Abstract
Ever since the rise of modern science in 17th century Europe, science and spirituality have been estranged. This has been worse than unfortunate because science and spirituality are major parts of human experience, and it won’t do to have them perennially at odds with each other. So one of the mega thought-memes of modern history has been trying to harmonize these two dimensions of experience that so powerfully influence our lives. The challenge is how to integrate them and do justice to the best they have to offer while being wary of the worst as well.
Much of modern thought has struggled to make the divided soul of Western humanity whole and to reintegrate a broken human identity. The task becomes more urgent today when the fractures and conflicts of human society are growing, alongside looming climate catastrophe, with secular scientists and public intellectuals like Noam Chomsky and Helen Caldicott talking about doomsday and apocalypse.[i] Fortunately, there are those anxious to make the case for the marriage of science and spirituality.

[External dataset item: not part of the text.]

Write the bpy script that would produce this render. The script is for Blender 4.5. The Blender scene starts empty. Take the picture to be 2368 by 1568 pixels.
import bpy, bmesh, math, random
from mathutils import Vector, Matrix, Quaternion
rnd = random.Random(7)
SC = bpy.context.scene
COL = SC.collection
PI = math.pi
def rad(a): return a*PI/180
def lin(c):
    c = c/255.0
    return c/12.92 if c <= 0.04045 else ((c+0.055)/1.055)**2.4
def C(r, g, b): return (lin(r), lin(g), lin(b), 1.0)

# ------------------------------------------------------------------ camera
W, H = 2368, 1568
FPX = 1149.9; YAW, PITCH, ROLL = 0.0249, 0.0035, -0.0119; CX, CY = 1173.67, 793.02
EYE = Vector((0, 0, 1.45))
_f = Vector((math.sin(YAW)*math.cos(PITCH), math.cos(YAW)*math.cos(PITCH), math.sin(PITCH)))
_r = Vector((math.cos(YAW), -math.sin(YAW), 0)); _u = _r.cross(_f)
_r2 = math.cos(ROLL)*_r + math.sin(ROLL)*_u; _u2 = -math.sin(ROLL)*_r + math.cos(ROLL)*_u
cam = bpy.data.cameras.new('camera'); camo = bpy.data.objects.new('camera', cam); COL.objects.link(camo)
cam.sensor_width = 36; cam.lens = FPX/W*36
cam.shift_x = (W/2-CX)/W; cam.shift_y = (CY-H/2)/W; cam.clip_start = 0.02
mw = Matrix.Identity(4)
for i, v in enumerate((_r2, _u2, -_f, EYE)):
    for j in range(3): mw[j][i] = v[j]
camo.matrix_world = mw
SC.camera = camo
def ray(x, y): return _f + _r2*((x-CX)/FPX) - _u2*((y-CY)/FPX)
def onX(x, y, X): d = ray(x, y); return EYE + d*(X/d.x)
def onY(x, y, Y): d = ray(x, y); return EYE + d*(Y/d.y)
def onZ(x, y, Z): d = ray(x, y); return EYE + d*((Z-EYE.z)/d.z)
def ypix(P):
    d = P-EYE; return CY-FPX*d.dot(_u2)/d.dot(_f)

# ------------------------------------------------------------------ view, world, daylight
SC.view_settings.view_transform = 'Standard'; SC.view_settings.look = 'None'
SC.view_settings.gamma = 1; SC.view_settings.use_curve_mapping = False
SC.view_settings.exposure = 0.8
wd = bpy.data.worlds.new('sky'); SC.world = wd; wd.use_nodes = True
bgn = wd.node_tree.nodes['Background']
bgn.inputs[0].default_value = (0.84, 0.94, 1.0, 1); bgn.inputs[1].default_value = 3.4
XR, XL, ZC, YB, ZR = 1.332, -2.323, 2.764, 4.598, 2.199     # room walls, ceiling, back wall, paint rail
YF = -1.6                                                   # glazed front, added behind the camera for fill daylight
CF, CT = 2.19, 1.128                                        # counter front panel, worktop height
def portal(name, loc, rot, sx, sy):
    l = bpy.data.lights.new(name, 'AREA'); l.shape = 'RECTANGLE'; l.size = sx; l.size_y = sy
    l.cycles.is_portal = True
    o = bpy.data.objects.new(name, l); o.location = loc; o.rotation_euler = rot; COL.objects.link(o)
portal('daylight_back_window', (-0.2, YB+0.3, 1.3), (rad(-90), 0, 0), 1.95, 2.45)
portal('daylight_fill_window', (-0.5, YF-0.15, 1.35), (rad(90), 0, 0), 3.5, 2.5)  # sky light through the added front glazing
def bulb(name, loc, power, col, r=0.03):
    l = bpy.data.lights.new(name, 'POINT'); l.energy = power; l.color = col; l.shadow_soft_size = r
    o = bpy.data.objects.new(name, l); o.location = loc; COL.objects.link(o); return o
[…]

Dr. Steve Taylor, a senior lecturer in psychology at Leeds Beckett University, UK, offers readers an informed guidebook to that possible marriage, Spiritual Science: Why Science Needs Spirituality to Make Sense of the World. The title is clear and to the point, as is the writing throughout. Taylor is fully aware of the unorthodox nature of his views, given that the word spiritual is a pariah in today’s mainstream intellectual world. Worse, to use spiritual to modify science is clearly heretical. But Taylor is not apologetic: “. . . our culture is in thrall to a particular paradigm or belief system that in its own way is just as dogmatic and irrational as a religious paradigm” (p.2). We should resist being forced into a “false dichotomy” between dogmatic religion and reductive materialism when in fact both stances need to yield to a new paradigm that transcends their limitations.
[i] Caldicott, H. Ed.(2017) Sleepwalking to Armageddon: The Threat of Nuclear Annihilation. New York: The New Press.